Which Facts Do We Need?

Today was my first "real" class with my MIT students in 11.125, Understanding and Evaluating Education. They are a bright, thoughtful, engaged group, and I am really looking forward to getting to know them better and learning from them.

Photo Credit: Librado Romero NYT

I awoke and flipped open my iPad to check the news, and was delighted to see two terrific articles in the education section of the New York Times. Today, I want to write a bit about "Second Grade Visits the Parking Garage" as it ties together quite a number of things I've been mulling over.  Michael Winerip's article takes us deep into the question of "facts." What kinds of knowledge do you have to have at your fingertips in order to create new knowledge?
This was a question that my 11.125 began the class wrestling with, as we read from John Bransford's excellent (and free) How Students Learn. Bransford introduces three key learning principles-- two of which have to do with facts. The first principle is that all learning builds on prior learning, so all teaching needs to engage prior knowledge. The second principle is that students need to learn facts nested within conceptual schema. You can't teach concepts without facts, and you can't teach facts without concepts. If you need to give smart students a 1 hour introduction to applied cognitive science, Bransford is the best place to start.
In Winerip's article, he describes a series of field trips taken by low-income, urban second graders to collect more facts about different parts of the world. For instance, many of these students have never been in a car. It's very difficult to read books and stories about cars and driving if you have never been in a car. You don't necessarily know all the parts or the conventions or the experience. Even if these second graders can look up certain car-related words in a dictionary, the cognitive demands of thinking about "what a car is" are likely to be so high that they'll miss the point of the reading, even if they can decode the words. So these second grade teachers take students out to an auto body shop to sit in cars, in the hopes that such knowledge will support their comprehension of car related prose in the future.
There is good evidence that this approach of developing strong factual knowledge to support conceptual understanding is quite important. Indeed, this principle is what launched E.D. Hirsch's Cultural Literacy/Core Knowledge movement. Hirsch's argument is not that students need a certain cultural literacy to be assimilated into the dominant culture--it's that if you don't know enough stuff in your head, you can't read and comprehend as much. Students with more facts in their brain are better able to decode texts that reference facts. (I'm assigning this article to my students to get an intro to Hirsch:  E.D. Hirsch's Curriculum for Democracy).
All of this connects, as well, to various arguments made by some of my more progressive, ed tech advocate colleagues, who often appear to me to take a "facts are no longer needed position." To some extent, for instance, Will Richardson takes this position in his recent Room for Debate contribution.
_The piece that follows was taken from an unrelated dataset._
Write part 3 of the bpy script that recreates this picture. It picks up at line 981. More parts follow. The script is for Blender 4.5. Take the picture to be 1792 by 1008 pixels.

For one thing, we have to stop asking questions in classrooms that students can now answer with their phones (state capitals anyone?) and instead ask questions that require more than just a connection to answer -- questions that call upon them to employ synthesis and critical thinking and creativity, not just memorization. Anything less is not preparing them for the information rich world that we live in.

The idea is that in a Google-able world, we no longer need to have as many facts at our fingertips, since we can just look them up.
Some things that we used to memorize in school are perhaps no longer worth memorizing. To take this point too far, however, is to ignore the key insights from cognitive science that demonstrate that having facts an instant-away on Google may still be too far. If students don't have enough factual content in their head, they simply won't have the building blocks of conceptual understanding or further factual knowledge (To be fair, Will clarifies later that he doesn't advocate not learning facts, just only testing students on facts, but I do think the "stop asking questions" argument pushes too far). Of course, other cognitive science studies show that the brain operates on a use it or lose it principle, so facts that aren't applied in some way tend to wash away.
One of the most important challenges for educators in the century ahead will be figuring out which facts in our current curriculum are superfluous, and which are so important that we do need to teach them to students thoroughly enough that they have instant access to those facts.  For some kids in poor neighborhoods, a special effort needs to be made to teach students about parts of society that middle class students take for granted.